Ontario’s “strong mayor” powers are sometimes raised as a solution. These powers can help accelerate projects or prioritize spending, but they do not override provincial law. They cannot reinstate speed cameras or undo provincial design restrictions. They may move pieces faster, but they cannot correct a fundamental mismatch between what a street is used for and who is allowed to manage it.

That mismatch points to a larger gap.

King Edward is treated as part of a regional and interprovincial transportation system, yet it is funded and managed as if it were a purely local street. The costs of maintenance, mitigation, and safety fall disproportionately on a small community, even though much of the traffic serves broader purposes.

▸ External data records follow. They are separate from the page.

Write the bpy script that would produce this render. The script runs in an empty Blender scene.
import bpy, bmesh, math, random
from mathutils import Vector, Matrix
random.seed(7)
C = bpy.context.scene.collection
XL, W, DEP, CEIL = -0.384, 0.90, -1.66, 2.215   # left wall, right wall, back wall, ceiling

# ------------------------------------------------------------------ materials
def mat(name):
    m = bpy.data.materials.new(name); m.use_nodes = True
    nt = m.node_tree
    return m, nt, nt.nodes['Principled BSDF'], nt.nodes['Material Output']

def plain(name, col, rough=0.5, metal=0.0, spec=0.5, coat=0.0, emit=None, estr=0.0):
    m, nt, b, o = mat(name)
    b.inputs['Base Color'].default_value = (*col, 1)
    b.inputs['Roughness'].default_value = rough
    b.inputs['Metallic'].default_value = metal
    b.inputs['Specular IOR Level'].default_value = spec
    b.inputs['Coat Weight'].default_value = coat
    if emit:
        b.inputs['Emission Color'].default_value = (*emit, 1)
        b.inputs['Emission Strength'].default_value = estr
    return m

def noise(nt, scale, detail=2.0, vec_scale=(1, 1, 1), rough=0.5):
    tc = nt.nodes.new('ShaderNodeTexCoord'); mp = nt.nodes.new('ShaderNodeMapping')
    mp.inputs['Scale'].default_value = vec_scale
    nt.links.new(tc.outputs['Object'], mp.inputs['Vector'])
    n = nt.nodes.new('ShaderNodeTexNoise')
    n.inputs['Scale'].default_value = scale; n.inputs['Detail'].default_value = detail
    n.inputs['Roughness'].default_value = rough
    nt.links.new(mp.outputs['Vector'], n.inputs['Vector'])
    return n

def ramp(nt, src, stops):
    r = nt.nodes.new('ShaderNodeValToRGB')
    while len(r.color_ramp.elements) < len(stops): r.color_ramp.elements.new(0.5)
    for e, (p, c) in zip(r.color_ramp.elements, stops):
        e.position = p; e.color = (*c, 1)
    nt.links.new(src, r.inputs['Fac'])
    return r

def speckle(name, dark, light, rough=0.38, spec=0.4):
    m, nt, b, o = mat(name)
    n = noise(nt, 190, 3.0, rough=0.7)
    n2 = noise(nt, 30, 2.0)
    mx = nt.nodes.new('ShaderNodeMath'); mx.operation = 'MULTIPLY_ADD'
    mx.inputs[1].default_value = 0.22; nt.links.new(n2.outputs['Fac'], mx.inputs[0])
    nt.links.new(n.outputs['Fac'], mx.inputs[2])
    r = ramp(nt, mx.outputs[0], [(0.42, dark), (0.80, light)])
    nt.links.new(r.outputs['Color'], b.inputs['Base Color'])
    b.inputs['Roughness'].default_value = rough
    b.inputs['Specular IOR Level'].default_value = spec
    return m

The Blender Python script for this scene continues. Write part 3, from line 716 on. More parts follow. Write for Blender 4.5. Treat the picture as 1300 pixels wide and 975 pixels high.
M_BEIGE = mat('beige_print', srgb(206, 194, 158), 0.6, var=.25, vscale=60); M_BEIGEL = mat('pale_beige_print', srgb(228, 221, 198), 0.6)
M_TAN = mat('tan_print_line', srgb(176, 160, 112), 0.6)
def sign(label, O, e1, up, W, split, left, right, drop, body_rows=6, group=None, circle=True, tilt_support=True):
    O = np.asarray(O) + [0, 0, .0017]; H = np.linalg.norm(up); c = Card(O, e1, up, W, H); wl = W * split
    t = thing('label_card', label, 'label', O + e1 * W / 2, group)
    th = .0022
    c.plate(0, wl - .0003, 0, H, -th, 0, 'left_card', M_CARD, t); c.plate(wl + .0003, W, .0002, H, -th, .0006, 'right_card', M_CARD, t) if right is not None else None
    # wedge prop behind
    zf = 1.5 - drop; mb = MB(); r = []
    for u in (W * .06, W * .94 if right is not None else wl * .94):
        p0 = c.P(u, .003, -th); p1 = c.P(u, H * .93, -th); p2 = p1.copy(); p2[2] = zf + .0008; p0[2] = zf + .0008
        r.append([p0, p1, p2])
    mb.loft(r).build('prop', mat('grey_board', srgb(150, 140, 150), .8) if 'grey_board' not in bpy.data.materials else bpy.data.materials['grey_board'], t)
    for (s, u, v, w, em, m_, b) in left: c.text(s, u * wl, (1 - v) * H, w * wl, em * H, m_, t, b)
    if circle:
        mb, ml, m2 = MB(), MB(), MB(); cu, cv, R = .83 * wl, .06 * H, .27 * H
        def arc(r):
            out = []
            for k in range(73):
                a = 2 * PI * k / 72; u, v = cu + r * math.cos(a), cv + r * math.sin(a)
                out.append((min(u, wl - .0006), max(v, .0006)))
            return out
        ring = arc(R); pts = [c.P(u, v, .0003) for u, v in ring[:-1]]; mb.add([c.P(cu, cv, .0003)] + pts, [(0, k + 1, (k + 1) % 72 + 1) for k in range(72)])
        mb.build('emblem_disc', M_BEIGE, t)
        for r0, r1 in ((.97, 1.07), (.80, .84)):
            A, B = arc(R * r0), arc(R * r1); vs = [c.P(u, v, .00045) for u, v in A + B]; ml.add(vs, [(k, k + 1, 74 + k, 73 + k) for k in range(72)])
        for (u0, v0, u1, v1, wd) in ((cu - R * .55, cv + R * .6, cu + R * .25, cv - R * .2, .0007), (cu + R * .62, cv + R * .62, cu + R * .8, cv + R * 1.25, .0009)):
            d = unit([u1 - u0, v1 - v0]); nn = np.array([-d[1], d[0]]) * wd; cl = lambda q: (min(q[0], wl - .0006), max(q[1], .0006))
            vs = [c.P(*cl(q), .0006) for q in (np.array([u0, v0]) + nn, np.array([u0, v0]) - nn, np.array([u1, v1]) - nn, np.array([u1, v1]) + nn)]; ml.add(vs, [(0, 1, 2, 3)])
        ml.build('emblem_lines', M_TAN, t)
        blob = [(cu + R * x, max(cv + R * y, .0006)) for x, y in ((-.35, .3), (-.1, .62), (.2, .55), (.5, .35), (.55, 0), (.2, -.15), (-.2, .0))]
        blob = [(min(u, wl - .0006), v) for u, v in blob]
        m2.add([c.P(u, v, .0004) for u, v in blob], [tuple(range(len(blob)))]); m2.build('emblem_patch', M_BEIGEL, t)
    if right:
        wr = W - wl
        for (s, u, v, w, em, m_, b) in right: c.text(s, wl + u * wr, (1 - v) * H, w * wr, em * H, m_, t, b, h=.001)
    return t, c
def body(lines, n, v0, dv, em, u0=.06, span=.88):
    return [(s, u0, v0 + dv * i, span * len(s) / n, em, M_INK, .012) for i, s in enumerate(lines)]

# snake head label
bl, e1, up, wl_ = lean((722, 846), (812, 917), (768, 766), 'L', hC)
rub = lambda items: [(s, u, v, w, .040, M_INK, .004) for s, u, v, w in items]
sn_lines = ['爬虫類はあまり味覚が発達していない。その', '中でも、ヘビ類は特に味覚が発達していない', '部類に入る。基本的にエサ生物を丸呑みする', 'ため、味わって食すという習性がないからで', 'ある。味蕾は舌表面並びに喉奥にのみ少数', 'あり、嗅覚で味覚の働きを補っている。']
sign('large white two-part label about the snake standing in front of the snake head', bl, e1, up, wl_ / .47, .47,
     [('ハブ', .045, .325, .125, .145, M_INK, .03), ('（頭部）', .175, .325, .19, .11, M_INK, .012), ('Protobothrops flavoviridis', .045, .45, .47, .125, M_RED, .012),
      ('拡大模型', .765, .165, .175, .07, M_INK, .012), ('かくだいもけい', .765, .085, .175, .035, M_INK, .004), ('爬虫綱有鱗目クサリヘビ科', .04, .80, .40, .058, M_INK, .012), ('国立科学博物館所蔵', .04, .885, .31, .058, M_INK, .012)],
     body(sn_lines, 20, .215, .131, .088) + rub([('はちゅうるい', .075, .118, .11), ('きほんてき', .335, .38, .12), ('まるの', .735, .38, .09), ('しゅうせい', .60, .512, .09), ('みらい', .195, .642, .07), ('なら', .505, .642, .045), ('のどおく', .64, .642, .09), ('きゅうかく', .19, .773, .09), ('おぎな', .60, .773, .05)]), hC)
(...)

In the National Capital Region, federal agencies routinely participate in infrastructure where national interest intersects with local life. King Edward should be no exception. A street that supports regional mobility should not impose local harm without shared responsibility for addressing it. Federal participation does not require ownership, only acknowledgement that function should guide funding and design.

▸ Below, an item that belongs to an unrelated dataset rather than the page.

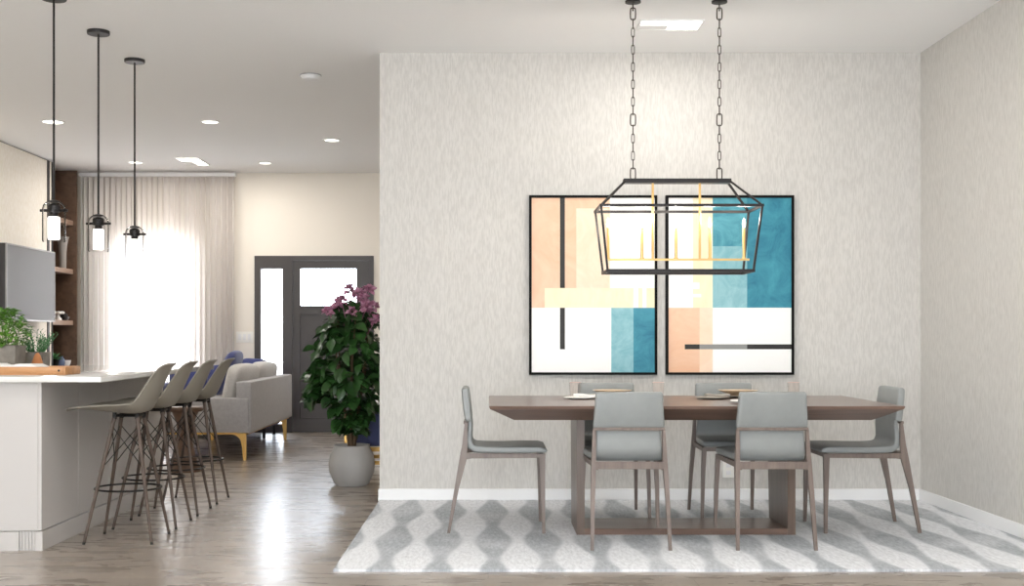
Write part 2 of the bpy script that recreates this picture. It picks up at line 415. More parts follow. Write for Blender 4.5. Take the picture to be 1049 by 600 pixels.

What the camera really represented

The speed camera on King Edward was about acknowledging that a street embedded in a community’s daily life was being asked to absorb forces it was never designed to carry. It measured a chronic problem, slowed behaviour, and helped fund safety where the harm was occurring. The backlash against it does not prove it failed. It proves that it made an invisible problem visible.

If we want fewer cameras and less conflict, we need streets that support the kind of life that happens on them and networks that move traffic efficiently before it reaches places where people live. Until then, removing effective tools without replacing them doesn’t restore fairness. It simply asks communities like Lowertown to bear the cost quietly.